Scene script records

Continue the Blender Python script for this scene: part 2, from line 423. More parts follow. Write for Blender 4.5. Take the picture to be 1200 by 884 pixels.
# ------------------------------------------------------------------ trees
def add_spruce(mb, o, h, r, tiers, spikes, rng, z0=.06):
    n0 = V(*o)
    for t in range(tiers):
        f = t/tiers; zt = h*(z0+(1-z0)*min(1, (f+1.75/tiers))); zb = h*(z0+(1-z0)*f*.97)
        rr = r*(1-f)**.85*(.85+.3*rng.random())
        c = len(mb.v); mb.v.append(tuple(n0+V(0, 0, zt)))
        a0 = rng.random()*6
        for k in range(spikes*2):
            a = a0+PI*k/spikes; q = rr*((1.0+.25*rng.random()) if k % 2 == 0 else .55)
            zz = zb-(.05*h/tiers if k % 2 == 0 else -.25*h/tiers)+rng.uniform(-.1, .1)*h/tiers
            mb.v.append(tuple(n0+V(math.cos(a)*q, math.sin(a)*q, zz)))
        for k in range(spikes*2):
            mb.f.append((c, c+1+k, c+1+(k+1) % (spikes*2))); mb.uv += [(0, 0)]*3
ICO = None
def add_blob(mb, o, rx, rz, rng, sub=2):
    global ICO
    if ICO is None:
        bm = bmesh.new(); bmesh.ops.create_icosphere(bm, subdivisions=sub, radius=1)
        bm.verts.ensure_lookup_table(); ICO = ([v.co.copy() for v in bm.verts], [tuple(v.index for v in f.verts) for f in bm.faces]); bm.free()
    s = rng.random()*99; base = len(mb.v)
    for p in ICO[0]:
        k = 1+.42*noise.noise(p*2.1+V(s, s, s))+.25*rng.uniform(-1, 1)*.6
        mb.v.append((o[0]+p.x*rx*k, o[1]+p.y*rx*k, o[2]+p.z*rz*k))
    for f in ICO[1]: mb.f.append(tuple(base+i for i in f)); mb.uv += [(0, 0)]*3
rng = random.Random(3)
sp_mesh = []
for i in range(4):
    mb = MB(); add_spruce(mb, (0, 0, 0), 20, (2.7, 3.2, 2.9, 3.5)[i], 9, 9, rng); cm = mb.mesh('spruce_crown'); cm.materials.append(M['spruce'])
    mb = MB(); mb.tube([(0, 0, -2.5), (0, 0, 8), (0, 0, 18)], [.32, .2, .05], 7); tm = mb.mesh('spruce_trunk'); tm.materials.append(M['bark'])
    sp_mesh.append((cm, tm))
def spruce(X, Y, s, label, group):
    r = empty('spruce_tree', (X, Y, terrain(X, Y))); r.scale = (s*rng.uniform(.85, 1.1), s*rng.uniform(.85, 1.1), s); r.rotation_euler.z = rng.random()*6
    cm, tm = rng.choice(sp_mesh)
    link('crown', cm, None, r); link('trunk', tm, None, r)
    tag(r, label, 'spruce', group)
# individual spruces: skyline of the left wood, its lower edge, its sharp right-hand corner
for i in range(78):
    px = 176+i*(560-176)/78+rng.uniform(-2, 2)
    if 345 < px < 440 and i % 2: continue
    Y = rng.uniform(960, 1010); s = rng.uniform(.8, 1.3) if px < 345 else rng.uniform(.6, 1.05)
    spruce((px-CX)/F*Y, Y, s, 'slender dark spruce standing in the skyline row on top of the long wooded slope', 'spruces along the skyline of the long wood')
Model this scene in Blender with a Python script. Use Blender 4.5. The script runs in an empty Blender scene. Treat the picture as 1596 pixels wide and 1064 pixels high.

Problem to solve:
Every line above should be written out again exactly as it stands.

The completed task:
Continue the Blender Python script for this scene: part 2, from line 423. More parts follow. Write for Blender 4.5. Take the picture to be 1200 by 884 pixels.
# ------------------------------------------------------------------ trees
def add_spruce(mb, o, h, r, tiers, spikes, rng, z0=.06):
    n0 = V(*o)
    for t in range(tiers):
        f = t/tiers; zt = h*(z0+(1-z0)*min(1, (f+1.75/tiers))); zb = h*(z0+(1-z0)*f*.97)
        rr = r*(1-f)**.85*(.85+.3*rng.random())
        c = len(mb.v); mb.v.append(tuple(n0+V(0, 0, zt)))
        a0 = rng.random()*6
        for k in range(spikes*2):
            a = a0+PI*k/spikes; q = rr*((1.0+.25*rng.random()) if k % 2 == 0 else .55)
            zz = zb-(.05*h/tiers if k % 2 == 0 else -.25*h/tiers)+rng.uniform(-.1, .1)*h/tiers
            mb.v.append(tuple(n0+V(math.cos(a)*q, math.sin(a)*q, zz)))
        for k in range(spikes*2):
            mb.f.append((c, c+1+k, c+1+(k+1) % (spikes*2))); mb.uv += [(0, 0)]*3
ICO = None
def add_blob(mb, o, rx, rz, rng, sub=2):
    global ICO
    if ICO is None:
        bm = bmesh.new(); bmesh.ops.create_icosphere(bm, subdivisions=sub, radius=1)
        bm.verts.ensure_lookup_table(); ICO = ([v.co.copy() for v in bm.verts], [tuple(v.index for v in f.verts) for f in bm.faces]); bm.free()
    s = rng.random()*99; base = len(mb.v)
    for p in ICO[0]:
        k = 1+.42*noise.noise(p*2.1+V(s, s, s))+.25*rng.uniform(-1, 1)*.6
        mb.v.append((o[0]+p.x*rx*k, o[1]+p.y*rx*k, o[2]+p.z*rz*k))
    for f in ICO[1]: mb.f.append(tuple(base+i for i in f)); mb.uv += [(0, 0)]*3
rng = random.Random(3)
sp_mesh = []
for i in range(4):
    mb = MB(); add_spruce(mb, (0, 0, 0), 20, (2.7, 3.2, 2.9, 3.5)[i], 9, 9, rng); cm = mb.mesh('spruce_crown'); cm.materials.append(M['spruce'])
    mb = MB(); mb.tube([(0, 0, -2.5), (0, 0, 8), (0, 0, 18)], [.32, .2, .05], 7); tm = mb.mesh('spruce_trunk'); tm.materials.append(M['bark'])
    sp_mesh.append((cm, tm))
def spruce(X, Y, s, label, group):
    r = empty('spruce_tree', (X, Y, terrain(X, Y))); r.scale = (s*rng.uniform(.85, 1.1), s*rng.uniform(.85, 1.1), s); r.rotation_euler.z = rng.random()*6
    cm, tm = rng.choice(sp_mesh)
    link('crown', cm, None, r); link('trunk', tm, None, r)
    tag(r, label, 'spruce', group)
# individual spruces: skyline of the left wood, its lower edge, its sharp right-hand corner
for i in range(78):
    px = 176+i*(560-176)/78+rng.uniform(-2, 2)
    if 345 < px < 440 and i % 2: continue
    Y = rng.uniform(960, 1010); s = rng.uniform(.8, 1.3) if px < 345 else rng.uniform(.6, 1.05)
    spruce((px-CX)/F*Y, Y, s, 'slender dark spruce standing in the skyline row on top of the long wooded slope', 'spruces along the skyline of the long wood')
Model this scene in Blender with a Python script. Use Blender 4.5. The script runs in an empty Blender scene. Treat the picture as 1596 pixels wide and 1064 pixels high.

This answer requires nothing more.